Pmi, la sindrome del figlio di mezzo

In Europa ogni azienda di piccole/medie dimensioni registra una perdita potenziale di 5,7 milioni di euro di fatturato ogni anno, come conseguenza di una serie di barriere che ne ostacolano lo sviluppo. E’ quanto emerge da una ricerca commissionata da Ricoh Europe a Coleman Parkes Research, che prende in considerazione imprese con un numero di dipendenti tra 50 e 500 e un fatturato annuo tra 3 e 130 milioni di euro. Con 75.000 aziende di medie dimensioni in tutta Europa, la perdita complessiva si attesta quindi annualmente a 433 miliardi di euro, in pratica, il PIL annuale del Belgio.

Dalla ricerca emerge una tendenza diffusa: il 38% delle Pmi europee sta pianificando di quotarsi in borsa, mentre il 21% intende attuare operazioni di merger and acquisition.

Riguardo alle nostre imprese, le principali priorità di business per i prossimi 2 anni sono: Sviluppo di nuovi prodotti e servizi (42% del campione italiano); Innovazione dei processi e utilizzo di tecnologie per guadagnare vantaggio competitivo (38% del campione); Investimenti in nuove tecnologie per trasformare il business (35% del campione).
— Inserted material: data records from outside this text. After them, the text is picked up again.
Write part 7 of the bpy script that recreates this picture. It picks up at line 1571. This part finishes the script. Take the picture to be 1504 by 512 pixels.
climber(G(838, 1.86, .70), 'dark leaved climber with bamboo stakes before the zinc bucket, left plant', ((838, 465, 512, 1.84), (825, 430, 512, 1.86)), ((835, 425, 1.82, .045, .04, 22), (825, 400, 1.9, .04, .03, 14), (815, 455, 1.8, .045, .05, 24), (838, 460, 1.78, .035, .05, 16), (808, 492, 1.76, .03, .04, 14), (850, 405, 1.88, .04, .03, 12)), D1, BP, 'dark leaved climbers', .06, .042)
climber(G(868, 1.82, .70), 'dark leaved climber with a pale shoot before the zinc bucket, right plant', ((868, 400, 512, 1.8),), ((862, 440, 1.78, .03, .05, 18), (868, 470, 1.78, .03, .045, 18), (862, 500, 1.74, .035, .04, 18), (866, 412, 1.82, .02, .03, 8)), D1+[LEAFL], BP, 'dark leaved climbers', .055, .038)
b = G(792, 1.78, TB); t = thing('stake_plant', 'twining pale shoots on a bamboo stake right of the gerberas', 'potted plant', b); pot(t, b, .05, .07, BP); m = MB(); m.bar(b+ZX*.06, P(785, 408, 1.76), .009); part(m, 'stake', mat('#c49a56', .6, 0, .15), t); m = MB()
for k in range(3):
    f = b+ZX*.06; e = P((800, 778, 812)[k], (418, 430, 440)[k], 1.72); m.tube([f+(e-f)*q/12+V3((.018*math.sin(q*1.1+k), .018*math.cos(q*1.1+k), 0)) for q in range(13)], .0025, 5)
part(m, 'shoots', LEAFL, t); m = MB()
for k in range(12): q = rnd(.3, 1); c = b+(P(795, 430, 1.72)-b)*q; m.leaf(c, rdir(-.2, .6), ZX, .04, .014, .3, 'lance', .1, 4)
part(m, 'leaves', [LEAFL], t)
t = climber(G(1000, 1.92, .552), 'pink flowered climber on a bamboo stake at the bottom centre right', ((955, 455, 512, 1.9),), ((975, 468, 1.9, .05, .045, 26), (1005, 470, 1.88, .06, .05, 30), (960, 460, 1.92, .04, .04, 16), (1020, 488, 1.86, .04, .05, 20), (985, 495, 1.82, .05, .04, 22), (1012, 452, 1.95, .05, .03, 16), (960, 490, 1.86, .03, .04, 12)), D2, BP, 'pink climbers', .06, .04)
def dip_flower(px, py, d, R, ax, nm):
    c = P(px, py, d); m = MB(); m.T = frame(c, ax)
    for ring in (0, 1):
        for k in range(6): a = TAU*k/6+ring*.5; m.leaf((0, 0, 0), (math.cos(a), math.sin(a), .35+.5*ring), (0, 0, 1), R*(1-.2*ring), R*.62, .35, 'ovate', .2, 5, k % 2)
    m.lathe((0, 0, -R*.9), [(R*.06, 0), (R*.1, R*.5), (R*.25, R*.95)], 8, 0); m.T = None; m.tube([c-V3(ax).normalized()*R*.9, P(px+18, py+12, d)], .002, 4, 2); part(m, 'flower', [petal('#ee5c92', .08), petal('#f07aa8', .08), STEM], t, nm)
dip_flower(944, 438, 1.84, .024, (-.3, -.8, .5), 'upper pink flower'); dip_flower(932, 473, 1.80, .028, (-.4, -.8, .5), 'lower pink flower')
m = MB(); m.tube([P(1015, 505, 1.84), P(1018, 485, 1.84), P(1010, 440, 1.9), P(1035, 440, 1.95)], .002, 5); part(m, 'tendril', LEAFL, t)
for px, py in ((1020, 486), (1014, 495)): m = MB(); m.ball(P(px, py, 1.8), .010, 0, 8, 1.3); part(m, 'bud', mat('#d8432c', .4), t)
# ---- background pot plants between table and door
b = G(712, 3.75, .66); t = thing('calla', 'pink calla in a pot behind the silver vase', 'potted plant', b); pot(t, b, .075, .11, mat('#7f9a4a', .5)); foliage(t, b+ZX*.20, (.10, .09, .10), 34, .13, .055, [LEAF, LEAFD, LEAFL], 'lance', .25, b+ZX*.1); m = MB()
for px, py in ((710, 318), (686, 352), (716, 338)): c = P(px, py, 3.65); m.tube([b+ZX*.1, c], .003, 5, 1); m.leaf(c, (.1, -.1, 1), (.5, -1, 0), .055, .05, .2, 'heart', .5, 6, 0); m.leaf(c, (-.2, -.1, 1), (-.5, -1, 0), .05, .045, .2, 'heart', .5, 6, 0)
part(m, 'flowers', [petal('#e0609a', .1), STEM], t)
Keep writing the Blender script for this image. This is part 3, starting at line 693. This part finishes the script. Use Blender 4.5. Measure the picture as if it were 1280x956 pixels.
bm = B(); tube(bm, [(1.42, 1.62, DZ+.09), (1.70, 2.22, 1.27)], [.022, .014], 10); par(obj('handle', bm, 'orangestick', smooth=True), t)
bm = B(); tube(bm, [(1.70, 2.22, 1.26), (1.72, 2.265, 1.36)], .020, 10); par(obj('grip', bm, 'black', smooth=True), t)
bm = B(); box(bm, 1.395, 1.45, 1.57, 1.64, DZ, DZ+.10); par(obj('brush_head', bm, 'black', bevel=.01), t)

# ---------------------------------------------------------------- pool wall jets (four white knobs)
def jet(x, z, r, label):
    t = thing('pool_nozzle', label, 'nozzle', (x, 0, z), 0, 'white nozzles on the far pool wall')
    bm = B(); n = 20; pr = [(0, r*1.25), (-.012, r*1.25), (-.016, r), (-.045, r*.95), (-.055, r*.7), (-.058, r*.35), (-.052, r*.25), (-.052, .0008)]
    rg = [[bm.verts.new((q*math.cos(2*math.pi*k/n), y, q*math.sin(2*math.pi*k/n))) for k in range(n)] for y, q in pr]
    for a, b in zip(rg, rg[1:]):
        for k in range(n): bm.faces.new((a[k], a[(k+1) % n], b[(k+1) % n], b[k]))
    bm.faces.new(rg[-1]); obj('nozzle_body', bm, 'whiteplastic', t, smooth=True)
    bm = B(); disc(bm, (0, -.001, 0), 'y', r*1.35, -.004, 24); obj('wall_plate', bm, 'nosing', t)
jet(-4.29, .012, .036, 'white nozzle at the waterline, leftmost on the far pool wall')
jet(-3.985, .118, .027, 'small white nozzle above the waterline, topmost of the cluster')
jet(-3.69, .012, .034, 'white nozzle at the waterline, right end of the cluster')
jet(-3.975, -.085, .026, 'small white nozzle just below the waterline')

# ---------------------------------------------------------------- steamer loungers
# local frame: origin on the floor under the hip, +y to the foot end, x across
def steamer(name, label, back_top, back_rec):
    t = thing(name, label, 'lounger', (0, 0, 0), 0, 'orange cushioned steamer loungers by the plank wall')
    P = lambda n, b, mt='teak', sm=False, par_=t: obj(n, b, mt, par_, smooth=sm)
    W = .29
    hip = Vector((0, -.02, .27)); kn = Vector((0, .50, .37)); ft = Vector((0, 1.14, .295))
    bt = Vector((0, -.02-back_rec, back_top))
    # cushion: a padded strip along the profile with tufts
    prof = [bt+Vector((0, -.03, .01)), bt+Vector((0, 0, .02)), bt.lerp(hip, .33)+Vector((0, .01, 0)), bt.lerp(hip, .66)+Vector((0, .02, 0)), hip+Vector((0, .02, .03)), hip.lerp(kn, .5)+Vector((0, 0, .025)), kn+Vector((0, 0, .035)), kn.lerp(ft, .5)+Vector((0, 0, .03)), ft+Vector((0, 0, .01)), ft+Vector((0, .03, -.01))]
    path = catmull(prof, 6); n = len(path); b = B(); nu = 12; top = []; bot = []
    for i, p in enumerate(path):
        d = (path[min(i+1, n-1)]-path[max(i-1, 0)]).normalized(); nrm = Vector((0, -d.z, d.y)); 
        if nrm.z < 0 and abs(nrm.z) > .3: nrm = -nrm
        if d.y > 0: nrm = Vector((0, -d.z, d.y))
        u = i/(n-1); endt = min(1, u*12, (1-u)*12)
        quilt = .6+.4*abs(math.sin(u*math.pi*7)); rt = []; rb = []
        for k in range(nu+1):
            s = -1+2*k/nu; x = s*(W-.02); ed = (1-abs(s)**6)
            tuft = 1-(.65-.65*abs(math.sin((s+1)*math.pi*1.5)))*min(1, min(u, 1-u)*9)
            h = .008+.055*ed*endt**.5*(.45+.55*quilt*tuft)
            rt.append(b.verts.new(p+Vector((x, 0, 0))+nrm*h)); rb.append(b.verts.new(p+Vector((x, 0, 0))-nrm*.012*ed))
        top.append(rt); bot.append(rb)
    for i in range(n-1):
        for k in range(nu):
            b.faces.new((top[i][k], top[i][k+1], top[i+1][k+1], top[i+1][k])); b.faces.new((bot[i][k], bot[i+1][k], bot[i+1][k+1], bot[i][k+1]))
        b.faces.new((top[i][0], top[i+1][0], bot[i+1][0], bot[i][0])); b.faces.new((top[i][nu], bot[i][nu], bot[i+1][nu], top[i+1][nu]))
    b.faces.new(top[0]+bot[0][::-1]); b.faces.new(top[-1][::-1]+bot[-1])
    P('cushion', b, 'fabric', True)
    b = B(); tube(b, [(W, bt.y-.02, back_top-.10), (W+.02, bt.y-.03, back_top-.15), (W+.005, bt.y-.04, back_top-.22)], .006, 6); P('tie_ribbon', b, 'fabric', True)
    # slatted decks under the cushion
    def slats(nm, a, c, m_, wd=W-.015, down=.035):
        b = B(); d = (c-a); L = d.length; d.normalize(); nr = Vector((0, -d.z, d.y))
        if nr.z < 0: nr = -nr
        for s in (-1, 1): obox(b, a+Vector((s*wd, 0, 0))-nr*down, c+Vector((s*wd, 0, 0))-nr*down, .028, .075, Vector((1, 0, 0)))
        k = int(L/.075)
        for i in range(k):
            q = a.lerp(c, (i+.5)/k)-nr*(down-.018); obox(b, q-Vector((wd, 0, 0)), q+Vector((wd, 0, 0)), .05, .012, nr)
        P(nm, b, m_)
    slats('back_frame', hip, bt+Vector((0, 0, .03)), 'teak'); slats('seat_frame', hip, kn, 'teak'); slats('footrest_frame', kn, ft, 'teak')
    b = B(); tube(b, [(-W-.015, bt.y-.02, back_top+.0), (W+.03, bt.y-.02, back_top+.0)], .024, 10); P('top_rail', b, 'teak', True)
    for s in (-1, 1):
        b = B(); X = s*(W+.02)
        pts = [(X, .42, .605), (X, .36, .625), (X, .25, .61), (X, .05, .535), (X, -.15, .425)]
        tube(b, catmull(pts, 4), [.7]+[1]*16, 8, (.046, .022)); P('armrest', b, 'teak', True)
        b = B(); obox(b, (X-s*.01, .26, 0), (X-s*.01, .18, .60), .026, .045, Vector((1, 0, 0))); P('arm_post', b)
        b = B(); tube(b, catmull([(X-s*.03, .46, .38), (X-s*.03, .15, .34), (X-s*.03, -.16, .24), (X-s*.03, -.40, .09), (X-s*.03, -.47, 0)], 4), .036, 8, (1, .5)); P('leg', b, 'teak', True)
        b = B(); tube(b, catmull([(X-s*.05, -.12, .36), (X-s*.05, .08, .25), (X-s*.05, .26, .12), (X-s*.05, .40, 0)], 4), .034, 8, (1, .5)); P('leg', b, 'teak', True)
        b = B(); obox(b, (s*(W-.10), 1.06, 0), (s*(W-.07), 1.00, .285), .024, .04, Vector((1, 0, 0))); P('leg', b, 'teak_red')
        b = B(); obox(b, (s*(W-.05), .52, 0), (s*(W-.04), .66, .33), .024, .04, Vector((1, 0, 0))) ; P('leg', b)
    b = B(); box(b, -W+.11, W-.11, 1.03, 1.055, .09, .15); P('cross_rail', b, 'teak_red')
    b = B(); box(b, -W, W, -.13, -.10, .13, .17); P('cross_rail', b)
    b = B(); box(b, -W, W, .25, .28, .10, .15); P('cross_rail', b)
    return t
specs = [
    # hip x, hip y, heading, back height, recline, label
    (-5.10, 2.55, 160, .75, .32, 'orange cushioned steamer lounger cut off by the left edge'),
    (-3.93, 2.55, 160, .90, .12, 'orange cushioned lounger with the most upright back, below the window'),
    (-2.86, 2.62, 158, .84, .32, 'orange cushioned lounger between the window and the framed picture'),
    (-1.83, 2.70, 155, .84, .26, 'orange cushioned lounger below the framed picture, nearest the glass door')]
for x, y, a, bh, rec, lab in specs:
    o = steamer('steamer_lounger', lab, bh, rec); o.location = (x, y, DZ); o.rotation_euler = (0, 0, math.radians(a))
Le Pmi europee hanno ambiziosi obiettivi di crescita, ma secondo il 93% del campione vi sono una serie di freni che impediscono loro di raggiungere appieno le loro potenzialità. Tra i principali: Requisiti normativi complessi e che richiedono ingenti investimenti (indicati dal 38% del campione italiano, una delle percentuali più alte di tutta Europa dove la media è del 31%); difficoltà nell’attirare nuovi talenti (fattore indicato dal 24% delle aziende italiane – media europea: 27%); difficoltà nell’ottenere finanziamenti per nuove tecnologie a supporto della crescita (indicata dal 31% del campione del nostro Paese – media europea 27%).

«Le aziende europee di medie dimensioni», afferma Jyoti Banerjee, cofondatore del M-Institute, organismo che rappresenta queste imprese, «si trovano a fronteggiare sfide molto simili, a prescindere dal Paese e dal settore merceologico in cui operano. Esistono problemi strutturali che dovranno essere affrontati a livello di singola impresa nonché di Sistema Paese. Per l’Europa è importante che le medie aziende raggiungano un traguardo di crescita creando così nuovi posti di lavoro. In questo contesto, ulteriori supporti da parte degli enti governativi e dell’industria farebbero davvero la differenza per questa tipologia di aziende che troppo spesso viene trascurata».

Secondo la ricerca il 30% del campione delle medie aziende deve ancora implementare tecnologie per la digitalizzazione con l’obiettivo specifico di crescere e diventare imprese di grandi dimensioni. Questo “salto” è fondamentale per riuscire a realizzare il fatturato che stanno potenzialmente perdendo ogni anno.

Tra i vantaggi ottenuti dalle medie aziende italiane che hanno già implementato tecnologie per la digitalizzazione vi sono: Miglioramento del servizio ai clienti (indicato dal 38% del campione italiano); Riduzione dei costi (38% del campione italiano) ;Ottimizzazione delle comunicazioni con i clienti (37% del campione italiano) .

Conclude Davide Oriani, CEO di Ricoh Italia: «Mentre la maggior parte del supporto pubblico è rivolto alle piccole imprese e le grandi imprese sono abbastanza solide da badare a loro stesse, quelle di medie dimensioni si sentono trascurate e soffrono della sindrome del figlio di mezzo. Le aziende che vogliono puntare alla crescita dovrebbero concentrarsi sulle tecnologie per la digitalizzazione implementando ad esempio fatturazione elettronica e flussi di lavoro automatizzati. Per queste aziende è arrivato il momento di dare priorità all’innovazione per affrontare le sfide poste dal mercato».